Written problem → State how many lines of the records contain the string "this", and give no other information.

Entries with scene source code
* * * *

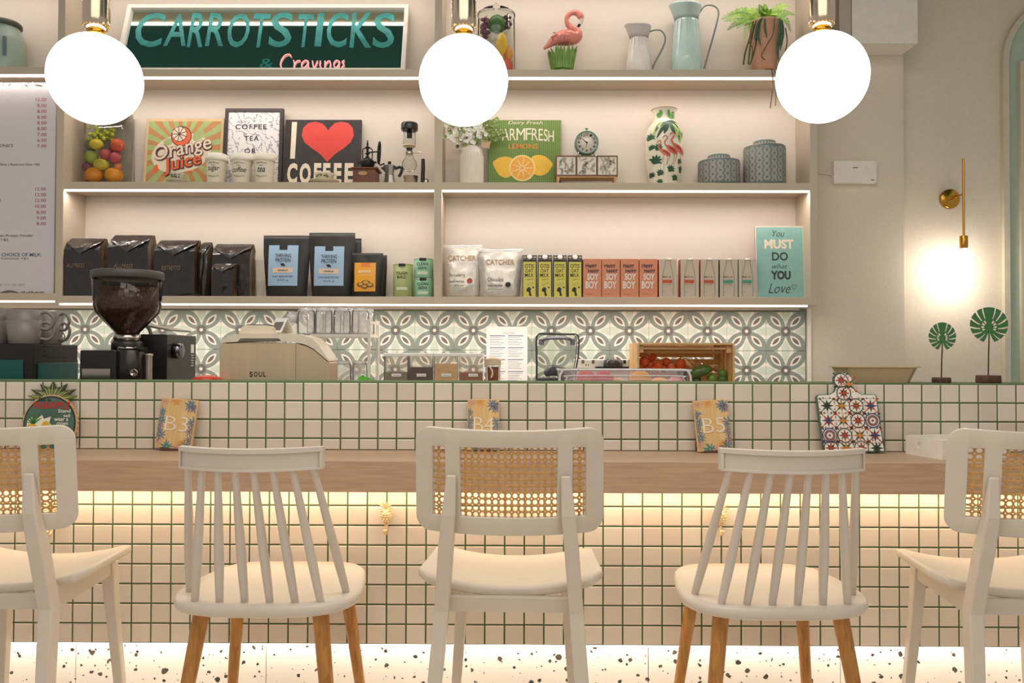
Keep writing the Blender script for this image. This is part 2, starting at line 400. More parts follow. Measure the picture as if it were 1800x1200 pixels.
# bar: upper tiled wall with ledge, lower tiled wall, plinth
GRO = M('green_grout', '576e43', .8, var=.1); TILEM = [M('white_tile_a', 'ded3c4', .28, var=.03, scale=6), M('white_tile_b', 'd8ccbc', .3, var=.03, scale=6), M('white_tile_c', 'e2d7c9', .26, var=.03, scale=6)]
ZLEDGE = PZ(671.5, DU); ZTAB = PZ(791.5, DU)
TP = .06
XA, XB = -1.98, 2.02
wu = struct(MB().box(XA, XB, DU+.003, DLB, ZTAB-.05, ZLEDGE).build('wall_upper', GRO, bevel=.002))
def tilemesh(hh):
    t = MB(); g = .0023; a = TP/2-g
    # pillowed face
    o = [(-a, -hh), (a, -hh), (a, hh), (-a, hh)]; i = [(-a+.0025, -hh+.0025), (a-.0025, -hh+.0025), (a-.0025, hh-.0025), (-a+.0025, hh-.0025)]
    vs = [(x, .003, z) for x, z in o]+[(x, .0004, z) for x, z in o]+[(x, -.0012, z) for x, z in i]
    fs = []
    for k in range(4): j = (k+1) % 4; fs += [(k, j, 4+j, 4+k), (4+k, 4+j, 8+j, 8+k)]
    return t.add(vs, fs+[(8, 9, 10, 11)])
random.seed(3)
def tiles(par, D, xph, z_top, rows, cut_last, mats, limit=None):
    ms = []; hh = TP/2-.0023
    for q in mats: ms.append(tilemesh(hh).build('tile', q, par)); ms[-1].location = (0, D, -1)
    short = None; allp = []
    n0 = math.ceil((XA-xph)/TP); n1 = math.floor((XB-xph)/TP)
    for r in range(rows):
        for c in range(n0, n1):
            allp.append((xph+(c+.5)*TP, z_top-(r+.5)*TP, r))
    if limit: allp.sort(key=lambda p: abs(p[0]))
    rest = MB(); used = 0; protos = list(ms)
    for k, (x, z, r) in enumerate(allp):
        last = cut_last and r == rows-1
        dy = random.uniform(-.0006, .0006)
        if limit and used >= limit:
            t = tilemesh(hh)
            rest.add([(x+a, D+b+dy, z+c_) for a, b, c_ in t.v], t.f); continue
        used += 1
        if last:
            if short is None: short = tilemesh(cut_last/2).build('tile', mats[0], par); o = short
            else: o = short.copy(); COL.objects.link(o)
            o.location = (x, D+dy, z_top-(rows-1)*TP-.0023-cut_last/2)
        else:
            if protos: o = protos.pop()
            else: o = random.choice(ms).copy(); COL.objects.link(o)
            o.location = (x, D+dy, z)
        o.rotation_euler = (random.uniform(-.006, .006), 0, random.uniform(-.006, .006))
    if limit and rest.v: rest.build('tile_field', mats[0], par, kind='stuff')
tiles(wu, DU, PX(664.25, DU, 730), ZLEDGE-.002, 4, ZLEDGE-.002-3*TP-.0023-ZTAB-.001, TILEM)
ZLB = PZ(1134, DL); ZLT = ZTAB-.005-.08
ZTT = PZ(813, DT); 
wl = struct(MB().box(XA, XB, DL+.003, DU+.05, ZLB+.001, PZ(866, DT)-.002).build('wall_lower', GRO))
tiles(wl, DL, PX(714.6, DL, 900), ZLB+.002+8*TP, 8, 0, TILEM, 300)
# plinth slabs of terrazzo under the overhang
pl = struct(MB().box(XA, XB, 2.575, DU, 0, ZLB).build('baseboard_bar', M('plinth_core', 'cfc6ba', .7)))
xs = XA
while xs < XB-.01:
    x2 = min(XB, xs+.5975); MB().box(xs+.0006, x2-.0006, 2.56, 2.574, .001, ZLB-.001).build('panel', TER, pl); xs += .5985
MB().box(XA, XB, 2.505, 2.52, ZLB-.009, ZLB).build('led_strip', LEDW, pl)
area('plinth_light', (0, 2.515, ZLB-.012), 3.9, .03, (rad(15), 0, 0), 2.1, (1, .96, .90))
# bar table
OAK = wood('pale_oak', 'b1937a', 'c3a488', 6, (1.2, 16, 16), .42)
bt = thing('bar_table', 'long pale oak bar table running along the tiled wall', 'table', (0, 0, ZTAB))
ZTB = PZ(866, DT)-ZTAB
MB().box(XA, XB, DT, DU-.002, ZTB, 0).build('tabletop', OAK, bt, bevel=.002)
MB().box(XA, XB, DL-.06, DL-.045, ZTB-.008, ZTB).build('led_strip', LEDW, bt)
area('table_light', (0, DL-.05, ZTAB+ZTB-.012), 3.9, .02, (rad(8), 0, 0), 4.4, WARM)
# hidden worktops that carry the machines and jars
ZW, ZBC = .87, .90
struct(MB().box(XA, XB-.5, DLB+.001, 3.5, ZW-.04, ZW).build('worktop_front', M('steel_worktop', '9a968f', .35, .6)))
struct(MB().box(-2.9, PX(1425, DB), 3.6, DB-.021, ZBC-.04, ZBC).build('worktop_back', M('stone_worktop', 'b8b0a4', .4)))
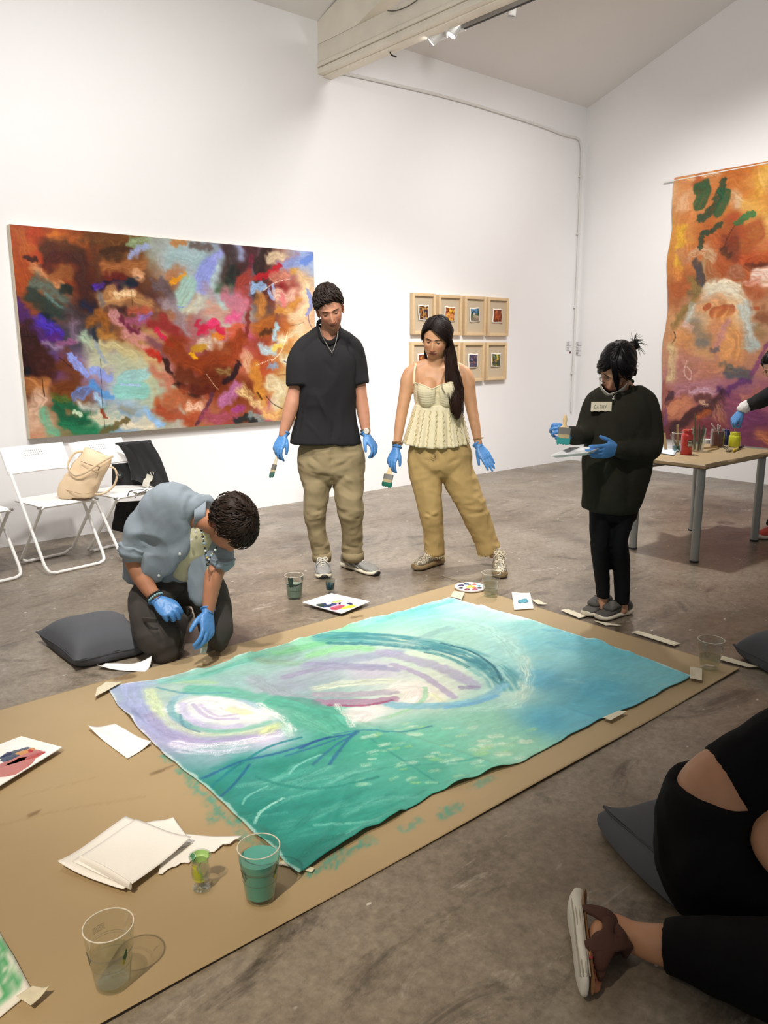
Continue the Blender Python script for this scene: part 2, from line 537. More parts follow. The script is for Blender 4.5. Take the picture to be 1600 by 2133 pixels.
# track and spot heads below the truss
M_WM = mat('white_metal', '#e8e8e6', 0.35)
def mat_emit(name, col, s_):
    m = bpy.data.materials.new(name); m.use_nodes = True
    bb = m.node_tree.nodes['Principled BSDF']
    bb.inputs['Base Color'].default_value = lin('#ffffff'); bb.inputs['Emission Color'].default_value = lin(col); bb.inputs['Emission Strength'].default_value = s_
    return m
M_LED = mat_emit('lamp_glow', '#fff8ee', 14)
pA = onX(907, 60, TX + 0.14); pB = onX(951, 40, TX + 0.14)
trk = empty('light_track', (TX + 0.14, 3.6, 3.77), 'dark ceiling light track fixed under the truss', 'track')
b = MB(); b.box((TX + 0.13, 1.55, 3.745), (0.036, 5.9, 0.03)); obj('rail', b, mat('track_grey', '#8d8a86', 0.5), trk, smooth=False)
b = MB(); b.box((TX + 0.13, 1.55, 3.728), (0.014, 5.88, 0.004)); obj('slot', b, mat('track_slot', '#2a2826', 0.6), trk, smooth=False)
def head(px0, py0, px1, py1, X, rad, lab, lit=True, top=None):
    a = onX(px0, py0, X); c = onX(px1, py1, X)
    c = onX(px1, py1, X - 0.06) if lit else c + Vector((-0.01, 0, 0))
    d = (c - a).normalized(); L_ = (c - a).length
    t_ = empty('track_spotlight', a, lab, 'spotlight', 'spot heads on the ceiling tracks')
    q = MB(); q.lathe([(0.0, 0), (rad * .8, 0.002), (rad, 0.012), (rad, L_ - 0.004), (rad * .9, L_), (rad * .86, L_ - 0.01)], a, 20, d)
    obj('housing', q, M_WM, t_)
    q = MB(); q.lathe([(0.0, L_ - 0.012), (rad * .87, L_ - 0.012)], a, 20, d)
    obj('lamp', q, M_LED if lit else mat('lamp_off', '#dddddd', 0.3), t_)
    q = MB(); m_ = a.lerp(c, 0.25); up = top or Vector((TX + 0.13, m_.y, 3.74))
    q.tube([m_ + (up - m_).normalized() * rad * .6, m_.lerp(up, 0.7), up], [0.016, 0.011, 0.016], 8)
    q.box((up.x, up.y, up.z - 0.006), (0.03, 0.09, 0.028))
    obj('bracket', q, M_WM, t_)
    return a, c
head(926, 58, 898, 88, TX + 0.13, 0.038, 'white spotlight under the truss, lower left of the lit pair')
head(961, 38, 940, 74, TX + 0.13, 0.038, 'white spotlight under the truss, upper right of the lit pair')
pa = onX(1070, 2, 5.35)
head(1070, 4, 1067, 35, 5.35, 0.034, 'white spotlight hanging alone from the ceiling right of the truss', False, top=Vector((5.35, pa.y, pa.z + 0.16)))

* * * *

Complete output → 2